Pick up futebol on Copacabana beach
A beach is something you can enjoy regardless of your age and physical condition.  Along the famous Copacabana beach in Rio de Janeiro I see people of every age and type – often I see very old men and women who are wheelchair-bound sitting and enjoying the beach.  I see young kids building sand castles; teenagers jumping in the waves and flirting with each other; surfers, or surfistas as they are called in Portuguese, catching the waves; folks of all ages playing beach games in the sand: beach tennis, futebol (the Brazilian name for soccer) and volleyball; and everyone looks remarkably relaxed and happy.  It is hard to be stressed on a beach.   The waves literally wash your worries away.   

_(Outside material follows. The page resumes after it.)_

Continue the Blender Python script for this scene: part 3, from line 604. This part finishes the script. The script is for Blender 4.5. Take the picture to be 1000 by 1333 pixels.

Brigitte Bardot looks out at the beach 
This past weekend my husband and I went to a Brazilian beach that was new to us.  It is a beach made famous during the 1960’s by Brigitte Bardot, who went there and hid out with her Brazilian boyfriend.  The village of Búzios was a small fishing village when Bardot first went there – now it is a beach resort – and a favorite of people from Rio.  Along the shore is a bronze statue of Bardot, dressed appropriately in blue jeans and a blue and white striped t-shirt.  She looks forever out towards the sea, taking in the azure water and the fishing boats as they bob up and down.  Although Bardot is still very much alive and living in France, I suspect that she likes the idea that when her life ends, she will still sit forever, looking out across the Búzios beach.